Si yo hubiera hecho mi parte con esta familia, ese día habría llorado de gozo al ver el fruto de compartirles del amor de Dios, pero como no lo hice, mis lágrimas fueron de dolor y de vergüenza.

John Newton fue un inglés que mantuvo por años una vida desordenada y alejada de Dios. Como marinero participó en el mercado de esclavos y en el maltrato y la crueldad que ello implicaba. Durante una noche de tormenta en el mar, aterrorizado, imploró la ayuda de Dios. Ahí inició su conversión espiritual. Luego se entregó por completo al servicio del Señor y escribió muchos himnos entre los cuales figura uno muy famoso porque describe su historia que es también la de muchos de nosotros: “Sublime gracia”.   Aquí una parte que dice así:

“Sublime gracia del Señor, que a un infeliz salvó

Fui ciego mas hoy veo yo, perdido y Él me halló.

Ya libre soy, Dios me salvó. Y mis cadenas, ya Él rompió

Y como un río, fluye el perdón, sublime gracia, inmenso amor.”

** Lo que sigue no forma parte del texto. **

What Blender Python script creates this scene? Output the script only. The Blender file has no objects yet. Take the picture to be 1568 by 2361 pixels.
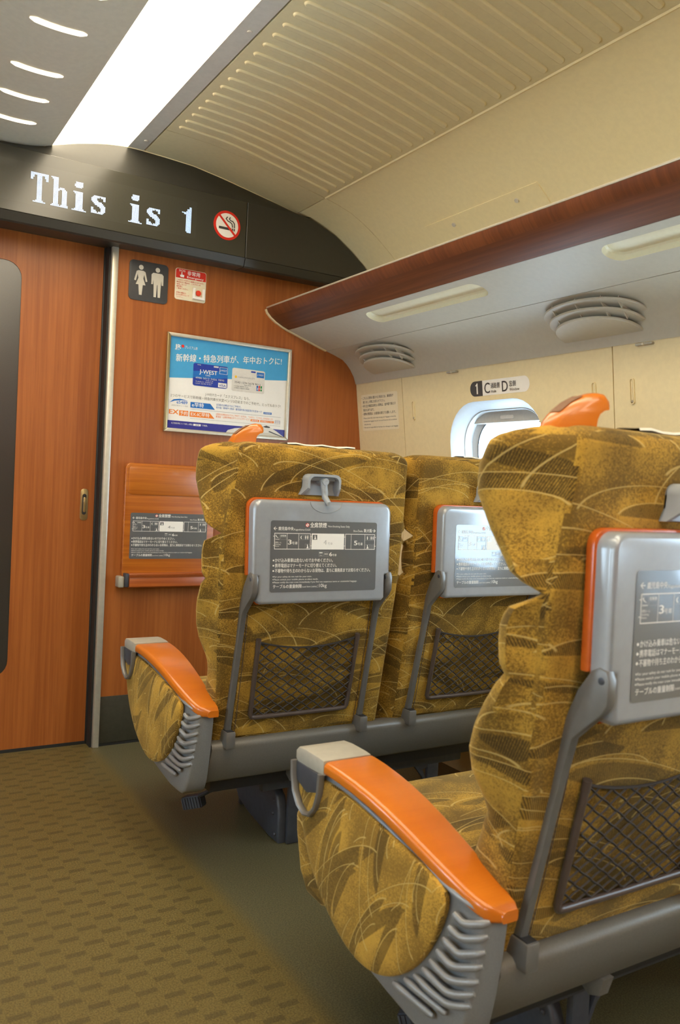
import bpy, bmesh, math, random
from math import sin, cos, pi
from mathutils import Vector, Matrix
random.seed(7)
SC = bpy.context.scene
COL = SC.collection
# ------------------------------------------------------------------ units
# the room is laid out in survey units (camera 1.09 above the floor); K turns them into metres,
# F is the ratio between the survey units of the seats and those of the room
K = 0.9358
F = 1.13 / 1.04
SEAT = False
def T(p):
    x, y, z = p
    if SEAT:
        return Vector((x * F * K, y * F * K, (1.09 - (1.09 - z) * F) * K))
    return Vector((x * K, y * K, z * K))
# ------------------------------------------------------------------ camera
yaw, pitch, roll = math.radians(31.1708), math.radians(-1.8028), math.radians(2.8729)
fwd = Vector((sin(yaw) * cos(pitch), cos(yaw) * cos(pitch), sin(pitch)))
right = Vector((cos(yaw), -sin(yaw), 0)); up = right.cross(fwd)
r2 = right * cos(roll) + up * sin(roll); u2 = -right * sin(roll) + up * cos(roll)
cam = bpy.data.cameras.new('camera'); camo = bpy.data.objects.new('camera', cam); COL.objects.link(camo)
M = Matrix((r2, u2, -fwd)).transposed().to_4x4(); M.translation = Vector((0, 0, 1.09 * K))
camo.matrix_world = M
cam.sensor_fit = 'VERTICAL'; cam.sensor_height = 23.6; cam.lens = 1904.06 / 2361 * 23.6
cam.dof.use_dof = True; cam.dof.focus_distance = 2.55; cam.dof.aperture_fstop = 4.2
cam.clip_start = 0.02
SC.camera = camo
# ------------------------------------------------------------------ world, exposure
SC.view_settings.view_transform = 'Standard'; SC.view_settings.look = 'None'
SC.view_settings.gamma = 1; SC.view_settings.use_curve_mapping = False
SC.view_settings.exposure = 0.0
LAMP = 9.0; LAMP_COL = (1.0, 0.85, 0.62)
SKY = 15.0; SKY_COL = (0.68, 0.85, 1.0)
SC.cycles.use_denoising = True
SC.cycles.max_bounces = 10; SC.cycles.diffuse_bounces = 6; SC.cycles.glossy_bounces = 4
SC.cycles.transparent_max_bounces = 8; SC.cycles.transmission_bounces = 4
SC.cycles.sample_clamp_indirect = 6.0
SC.cycles.caustics_reflective = False; SC.cycles.caustics_refractive = False
W = bpy.data.worlds.new('sky'); SC.world = W; W.use_nodes = True
W.node_tree.nodes['Background'].inputs[0].default_value = (*SKY_COL, 1)
W.node_tree.nodes['Background'].inputs[1].default_value = SKY

# ------------------------------------------------------------------ materials
def lin(c):
    return tuple(((v / 255) / 12.92 if v / 255 <= 0.04045 else ((v / 255 + 0.055) / 1.055) ** 2.4) for v in c) + (1.0,)
class NT:
    def __init__(s, name):
        s.m = bpy.data.materials.new(name); s.m.use_nodes = True
        s.t = s.m.node_tree; s.b = s.t.nodes['Principled BSDF']
    def n(s, kind, **kw):
        o = s.t.nodes.new(kind)
        for k, v in kw.items(): setattr(o, k, v)
        return o
    def l(s, a, b): s.t.links.new(a, b)
    def put(s, sock, v):
        if hasattr(v, 'is_output'): s.l(v, sock)
        else: sock.default_value = v
    def math(s, op, a, b=0.0, c=None, clamp=False):
        o = s.n('ShaderNodeMath', operation=op, use_clamp=clamp)
        s.put(o.inputs[0], a); s.put(o.inputs[1], b)
        if c is not None: s.put(o.inputs[2], c)
        return o.outputs[0]
    def mix(s, f, a, b, blend='MIX'):
        o = s.n('ShaderNodeMix', data_type='RGBA', blend_type=blend)
        s.put(o.inputs[0], f); s.put(o.inputs[6], a); s.put(o.inputs[7], b)
        return o.outputs[2]
    def ramp(s, f, a, b):
        o = s.n('ShaderNodeMapRange', interpolation_type='SMOOTHSTEP')
        s.put(o.inputs[0], f); o.inputs[1].default_value = a; o.inputs[2].default_value = b
        return o.outputs[0]
    def uv(s, sx=1, sy=1, rot=0, ox=0, oy=0):
        u = s.n('ShaderNodeUVMap'); m = s.n('ShaderNodeMapping')
        m.inputs['Scale'].default_value = (sx, sy, 1); m.inputs['Rotation'].default_value = (0, 0, rot)
        m.inputs['Location'].default_value = (ox, oy, 0)
        s.l(u.outputs[0], m.inputs[0]); return m.outputs[0]
    def noise(s, vec, scale, detail=2, rough=0.5, dim='2D'):
        o = s.n('ShaderNodeTexNoise', noise_dimensions=dim)
        s.l(vec, o.inputs['Vector']); o.inputs['Scale'].default_value = scale
        o.inputs['Detail'].default_value = detail; o.inputs['Roughness'].default_value = rough
        return o.outputs[0]
    def bump(s, h, strength, dist=0.001):
        o = s.n('ShaderNodeBump'); o.inputs['Strength'].default_value = strength; o.inputs['Distance'].default_value = dist
        s.l(h, o.inputs['Height']); s.l(o.outputs[0], s.b.inputs['Normal'])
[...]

Creo que hoy Dios nos invita a pensar en todas aquellas personas a nuestro alrededor que necesitan conocer su gracia, su amor y su misericordia desbordantes: familiares, amigos, vecinos, compañeros, conocidos y extraños. El Señor cumplirá su propósito en la vida de ellos con o sin nosotros, pero qué oportunidad tan grande se nos concede al tener cerca a personas que no conocen a Jesús, y qué bendición poderles llevar este mensaje de amor y salvación que hemos recibido tan sólo por su gracia. Será nuestro gozo ser instrumentos para  rescatarlos de la condenación y verlos un día caminando de la mano del Señor y así compartir con ellos las moradas eternas.